PROVIDED ENTRIES ▸
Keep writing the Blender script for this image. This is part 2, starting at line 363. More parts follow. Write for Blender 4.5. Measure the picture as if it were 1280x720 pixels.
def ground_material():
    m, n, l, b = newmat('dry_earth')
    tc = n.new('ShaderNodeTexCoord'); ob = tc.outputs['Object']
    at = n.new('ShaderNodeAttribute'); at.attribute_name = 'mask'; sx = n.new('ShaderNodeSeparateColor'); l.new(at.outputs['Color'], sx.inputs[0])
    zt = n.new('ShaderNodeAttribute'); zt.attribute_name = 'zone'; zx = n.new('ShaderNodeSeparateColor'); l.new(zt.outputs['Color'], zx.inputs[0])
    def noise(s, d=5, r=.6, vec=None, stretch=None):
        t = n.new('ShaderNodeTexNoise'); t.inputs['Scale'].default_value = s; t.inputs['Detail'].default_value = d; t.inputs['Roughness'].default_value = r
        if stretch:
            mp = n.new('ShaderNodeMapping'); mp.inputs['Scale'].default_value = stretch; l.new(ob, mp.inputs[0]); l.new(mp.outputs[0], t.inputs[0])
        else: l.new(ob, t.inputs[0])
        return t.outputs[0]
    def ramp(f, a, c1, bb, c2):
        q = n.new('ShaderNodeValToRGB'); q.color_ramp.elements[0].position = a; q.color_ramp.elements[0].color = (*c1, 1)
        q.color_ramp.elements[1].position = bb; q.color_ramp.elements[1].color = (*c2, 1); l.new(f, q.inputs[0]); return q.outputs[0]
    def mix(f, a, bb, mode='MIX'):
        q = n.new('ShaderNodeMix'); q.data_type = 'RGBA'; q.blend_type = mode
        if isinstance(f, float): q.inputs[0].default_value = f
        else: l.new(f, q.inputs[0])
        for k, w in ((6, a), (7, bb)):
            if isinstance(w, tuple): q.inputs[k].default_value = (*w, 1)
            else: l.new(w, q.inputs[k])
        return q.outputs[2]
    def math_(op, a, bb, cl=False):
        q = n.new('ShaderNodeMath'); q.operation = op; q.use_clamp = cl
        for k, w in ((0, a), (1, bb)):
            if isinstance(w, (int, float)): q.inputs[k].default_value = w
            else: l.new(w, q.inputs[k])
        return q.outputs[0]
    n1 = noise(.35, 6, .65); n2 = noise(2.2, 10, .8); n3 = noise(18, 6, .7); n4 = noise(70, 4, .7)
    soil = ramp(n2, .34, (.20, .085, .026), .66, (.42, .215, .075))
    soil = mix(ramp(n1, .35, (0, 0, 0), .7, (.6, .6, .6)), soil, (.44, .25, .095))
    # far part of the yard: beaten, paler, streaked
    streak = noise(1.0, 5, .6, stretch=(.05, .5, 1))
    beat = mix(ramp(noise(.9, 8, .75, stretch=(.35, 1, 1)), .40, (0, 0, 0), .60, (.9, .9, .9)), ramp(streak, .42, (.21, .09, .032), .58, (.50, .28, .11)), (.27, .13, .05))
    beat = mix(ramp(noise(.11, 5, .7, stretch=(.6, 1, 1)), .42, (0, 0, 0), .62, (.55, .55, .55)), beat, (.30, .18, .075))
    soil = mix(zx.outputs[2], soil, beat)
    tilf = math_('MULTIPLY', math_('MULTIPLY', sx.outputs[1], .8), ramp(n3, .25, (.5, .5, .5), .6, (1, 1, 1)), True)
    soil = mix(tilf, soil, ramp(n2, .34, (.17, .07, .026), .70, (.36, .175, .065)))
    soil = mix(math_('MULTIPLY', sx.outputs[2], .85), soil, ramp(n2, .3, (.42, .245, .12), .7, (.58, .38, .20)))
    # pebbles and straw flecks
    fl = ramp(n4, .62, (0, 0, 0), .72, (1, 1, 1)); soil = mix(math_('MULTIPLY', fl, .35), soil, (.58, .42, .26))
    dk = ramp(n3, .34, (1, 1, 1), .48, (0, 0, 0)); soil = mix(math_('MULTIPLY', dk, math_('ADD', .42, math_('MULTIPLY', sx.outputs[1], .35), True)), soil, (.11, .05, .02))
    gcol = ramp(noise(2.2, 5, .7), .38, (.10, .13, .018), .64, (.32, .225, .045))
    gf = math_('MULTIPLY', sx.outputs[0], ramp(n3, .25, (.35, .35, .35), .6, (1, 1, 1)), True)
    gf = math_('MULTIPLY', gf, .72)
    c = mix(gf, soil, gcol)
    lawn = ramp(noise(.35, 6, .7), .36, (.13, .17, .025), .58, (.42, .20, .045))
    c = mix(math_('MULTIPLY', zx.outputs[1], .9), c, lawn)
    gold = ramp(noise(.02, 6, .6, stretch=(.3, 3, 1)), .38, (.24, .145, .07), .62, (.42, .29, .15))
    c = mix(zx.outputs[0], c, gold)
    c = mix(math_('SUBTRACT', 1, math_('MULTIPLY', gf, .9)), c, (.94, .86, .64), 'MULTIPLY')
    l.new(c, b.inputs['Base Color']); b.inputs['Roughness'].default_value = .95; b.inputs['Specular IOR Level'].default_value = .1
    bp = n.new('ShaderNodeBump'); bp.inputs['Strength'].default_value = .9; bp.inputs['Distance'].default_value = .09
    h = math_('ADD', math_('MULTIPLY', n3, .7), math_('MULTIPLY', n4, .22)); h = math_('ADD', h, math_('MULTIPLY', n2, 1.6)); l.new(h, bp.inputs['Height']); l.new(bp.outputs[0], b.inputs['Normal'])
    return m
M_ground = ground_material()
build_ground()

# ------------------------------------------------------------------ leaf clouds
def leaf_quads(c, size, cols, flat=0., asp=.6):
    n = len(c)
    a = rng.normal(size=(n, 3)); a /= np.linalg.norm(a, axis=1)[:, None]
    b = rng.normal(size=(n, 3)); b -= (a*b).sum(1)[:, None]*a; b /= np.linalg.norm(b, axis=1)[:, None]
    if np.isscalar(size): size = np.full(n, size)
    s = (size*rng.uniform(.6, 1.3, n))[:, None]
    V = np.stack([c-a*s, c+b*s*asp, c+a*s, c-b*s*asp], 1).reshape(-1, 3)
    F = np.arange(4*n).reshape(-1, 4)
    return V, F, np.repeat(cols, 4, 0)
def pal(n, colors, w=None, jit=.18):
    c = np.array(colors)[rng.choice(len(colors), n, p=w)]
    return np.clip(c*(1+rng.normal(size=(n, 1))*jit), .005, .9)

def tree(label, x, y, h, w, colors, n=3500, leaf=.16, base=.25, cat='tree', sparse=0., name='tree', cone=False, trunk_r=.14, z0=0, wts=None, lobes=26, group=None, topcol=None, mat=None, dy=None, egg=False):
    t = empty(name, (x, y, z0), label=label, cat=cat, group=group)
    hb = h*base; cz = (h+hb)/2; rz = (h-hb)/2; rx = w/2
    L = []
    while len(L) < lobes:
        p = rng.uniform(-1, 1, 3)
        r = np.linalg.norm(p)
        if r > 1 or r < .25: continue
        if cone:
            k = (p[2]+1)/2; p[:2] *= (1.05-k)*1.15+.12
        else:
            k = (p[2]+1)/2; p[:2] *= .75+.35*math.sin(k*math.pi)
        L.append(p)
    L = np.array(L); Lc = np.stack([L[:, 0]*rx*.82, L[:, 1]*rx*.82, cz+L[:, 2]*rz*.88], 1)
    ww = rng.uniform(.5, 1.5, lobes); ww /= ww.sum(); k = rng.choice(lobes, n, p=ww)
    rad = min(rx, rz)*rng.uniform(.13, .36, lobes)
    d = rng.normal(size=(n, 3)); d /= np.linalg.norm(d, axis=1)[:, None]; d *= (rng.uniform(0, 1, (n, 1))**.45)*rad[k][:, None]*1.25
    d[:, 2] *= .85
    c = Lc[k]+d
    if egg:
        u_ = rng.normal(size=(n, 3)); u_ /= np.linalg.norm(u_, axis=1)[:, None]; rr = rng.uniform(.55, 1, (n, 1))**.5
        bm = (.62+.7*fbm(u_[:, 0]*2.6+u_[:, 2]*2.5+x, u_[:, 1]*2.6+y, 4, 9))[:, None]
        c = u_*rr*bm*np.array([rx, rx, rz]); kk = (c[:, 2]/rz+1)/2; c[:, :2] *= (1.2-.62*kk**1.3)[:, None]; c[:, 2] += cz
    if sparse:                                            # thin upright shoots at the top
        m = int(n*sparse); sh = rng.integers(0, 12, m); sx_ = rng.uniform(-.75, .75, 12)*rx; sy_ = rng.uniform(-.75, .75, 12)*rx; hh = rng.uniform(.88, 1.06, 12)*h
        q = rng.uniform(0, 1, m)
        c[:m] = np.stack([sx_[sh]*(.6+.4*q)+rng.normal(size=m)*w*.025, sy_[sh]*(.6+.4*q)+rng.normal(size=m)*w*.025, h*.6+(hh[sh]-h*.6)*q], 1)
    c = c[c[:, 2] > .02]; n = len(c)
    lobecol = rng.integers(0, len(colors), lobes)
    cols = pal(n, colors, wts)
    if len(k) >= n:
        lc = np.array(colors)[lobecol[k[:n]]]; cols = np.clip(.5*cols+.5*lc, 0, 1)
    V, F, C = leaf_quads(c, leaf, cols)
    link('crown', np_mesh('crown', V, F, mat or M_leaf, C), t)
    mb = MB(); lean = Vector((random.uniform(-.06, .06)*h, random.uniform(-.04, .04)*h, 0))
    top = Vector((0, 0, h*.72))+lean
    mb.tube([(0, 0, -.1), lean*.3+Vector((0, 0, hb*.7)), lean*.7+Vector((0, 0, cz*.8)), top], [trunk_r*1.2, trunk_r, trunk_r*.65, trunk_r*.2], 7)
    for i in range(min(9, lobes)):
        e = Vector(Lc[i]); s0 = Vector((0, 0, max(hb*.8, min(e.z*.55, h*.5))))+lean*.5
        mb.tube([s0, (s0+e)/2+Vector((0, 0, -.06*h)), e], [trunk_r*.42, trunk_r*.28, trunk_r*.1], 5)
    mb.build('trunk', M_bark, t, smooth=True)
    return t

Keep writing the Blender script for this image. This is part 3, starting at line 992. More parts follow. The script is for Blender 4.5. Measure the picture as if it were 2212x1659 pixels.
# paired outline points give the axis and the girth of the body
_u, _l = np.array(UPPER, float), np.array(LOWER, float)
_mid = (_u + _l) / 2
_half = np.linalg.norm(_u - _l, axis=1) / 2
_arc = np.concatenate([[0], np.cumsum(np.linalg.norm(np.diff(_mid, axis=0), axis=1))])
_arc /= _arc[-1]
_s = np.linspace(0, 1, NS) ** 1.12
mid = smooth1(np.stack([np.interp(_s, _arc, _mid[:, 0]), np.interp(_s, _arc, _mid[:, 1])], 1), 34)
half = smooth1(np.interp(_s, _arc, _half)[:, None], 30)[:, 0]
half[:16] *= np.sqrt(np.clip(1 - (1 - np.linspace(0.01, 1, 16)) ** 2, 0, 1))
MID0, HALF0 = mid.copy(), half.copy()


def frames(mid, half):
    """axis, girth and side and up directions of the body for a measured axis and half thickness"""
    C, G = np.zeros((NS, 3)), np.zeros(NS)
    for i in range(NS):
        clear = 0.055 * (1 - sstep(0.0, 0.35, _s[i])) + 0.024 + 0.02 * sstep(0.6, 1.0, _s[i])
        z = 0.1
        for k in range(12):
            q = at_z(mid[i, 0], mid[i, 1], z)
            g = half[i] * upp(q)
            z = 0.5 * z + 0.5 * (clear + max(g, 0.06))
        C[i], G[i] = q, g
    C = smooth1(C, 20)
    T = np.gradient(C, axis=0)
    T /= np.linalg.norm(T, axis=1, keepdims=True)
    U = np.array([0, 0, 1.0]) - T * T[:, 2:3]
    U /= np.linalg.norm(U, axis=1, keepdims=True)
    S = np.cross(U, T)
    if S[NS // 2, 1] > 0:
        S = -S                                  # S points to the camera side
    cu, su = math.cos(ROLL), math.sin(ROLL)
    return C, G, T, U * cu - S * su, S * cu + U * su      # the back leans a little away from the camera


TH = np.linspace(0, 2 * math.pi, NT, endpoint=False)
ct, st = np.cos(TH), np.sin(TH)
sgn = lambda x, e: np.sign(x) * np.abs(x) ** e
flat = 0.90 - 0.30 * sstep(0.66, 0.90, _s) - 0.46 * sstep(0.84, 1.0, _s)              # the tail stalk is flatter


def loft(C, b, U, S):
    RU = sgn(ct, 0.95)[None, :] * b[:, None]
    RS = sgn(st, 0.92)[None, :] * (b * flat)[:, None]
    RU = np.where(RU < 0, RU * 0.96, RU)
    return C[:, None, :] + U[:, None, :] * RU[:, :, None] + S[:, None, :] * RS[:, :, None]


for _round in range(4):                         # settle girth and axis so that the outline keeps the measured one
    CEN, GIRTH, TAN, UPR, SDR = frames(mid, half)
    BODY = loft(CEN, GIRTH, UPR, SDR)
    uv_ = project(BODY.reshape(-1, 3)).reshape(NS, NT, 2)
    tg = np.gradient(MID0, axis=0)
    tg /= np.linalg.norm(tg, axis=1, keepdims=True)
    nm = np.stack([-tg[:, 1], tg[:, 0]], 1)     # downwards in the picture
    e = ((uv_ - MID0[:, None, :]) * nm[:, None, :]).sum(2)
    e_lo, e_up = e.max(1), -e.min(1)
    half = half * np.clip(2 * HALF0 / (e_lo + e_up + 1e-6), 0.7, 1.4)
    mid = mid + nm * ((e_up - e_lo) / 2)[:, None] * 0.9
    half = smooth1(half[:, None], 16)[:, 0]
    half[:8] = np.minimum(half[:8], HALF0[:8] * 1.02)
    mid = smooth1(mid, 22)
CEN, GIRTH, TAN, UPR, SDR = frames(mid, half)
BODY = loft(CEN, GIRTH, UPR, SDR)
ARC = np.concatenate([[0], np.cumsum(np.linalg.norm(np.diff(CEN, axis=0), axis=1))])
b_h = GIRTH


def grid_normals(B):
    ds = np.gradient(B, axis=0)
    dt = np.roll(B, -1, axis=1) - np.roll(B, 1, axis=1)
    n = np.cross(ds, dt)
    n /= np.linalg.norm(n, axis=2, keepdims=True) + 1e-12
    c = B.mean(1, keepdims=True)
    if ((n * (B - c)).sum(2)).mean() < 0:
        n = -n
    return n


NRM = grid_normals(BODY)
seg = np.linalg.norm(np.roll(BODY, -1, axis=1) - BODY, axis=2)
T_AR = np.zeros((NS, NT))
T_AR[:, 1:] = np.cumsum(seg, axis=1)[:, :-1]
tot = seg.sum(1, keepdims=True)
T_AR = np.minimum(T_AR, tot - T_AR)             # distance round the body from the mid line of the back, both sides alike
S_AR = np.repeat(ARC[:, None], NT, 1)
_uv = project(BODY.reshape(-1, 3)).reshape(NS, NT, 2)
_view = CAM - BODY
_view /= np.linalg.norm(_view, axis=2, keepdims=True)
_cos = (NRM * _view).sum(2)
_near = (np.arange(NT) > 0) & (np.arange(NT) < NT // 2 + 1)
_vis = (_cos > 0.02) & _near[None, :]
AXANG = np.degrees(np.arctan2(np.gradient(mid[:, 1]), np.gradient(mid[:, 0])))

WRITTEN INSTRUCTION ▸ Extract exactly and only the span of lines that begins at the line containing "were 2212x1659 pixels." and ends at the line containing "MID0, HALF0 = mid.copy(), half.copy()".

SOLUTION BELOW ▸
Keep writing the Blender script for this image. This is part 3, starting at line 992. More parts follow. The script is for Blender 4.5. Measure the picture as if it were 2212x1659 pixels.
# paired outline points give the axis and the girth of the body
_u, _l = np.array(UPPER, float), np.array(LOWER, float)
_mid = (_u + _l) / 2
_half = np.linalg.norm(_u - _l, axis=1) / 2
_arc = np.concatenate([[0], np.cumsum(np.linalg.norm(np.diff(_mid, axis=0), axis=1))])
_arc /= _arc[-1]
_s = np.linspace(0, 1, NS) ** 1.12
mid = smooth1(np.stack([np.interp(_s, _arc, _mid[:, 0]), np.interp(_s, _arc, _mid[:, 1])], 1), 34)
half = smooth1(np.interp(_s, _arc, _half)[:, None], 30)[:, 0]
half[:16] *= np.sqrt(np.clip(1 - (1 - np.linspace(0.01, 1, 16)) ** 2, 0, 1))
MID0, HALF0 = mid.copy(), half.copy()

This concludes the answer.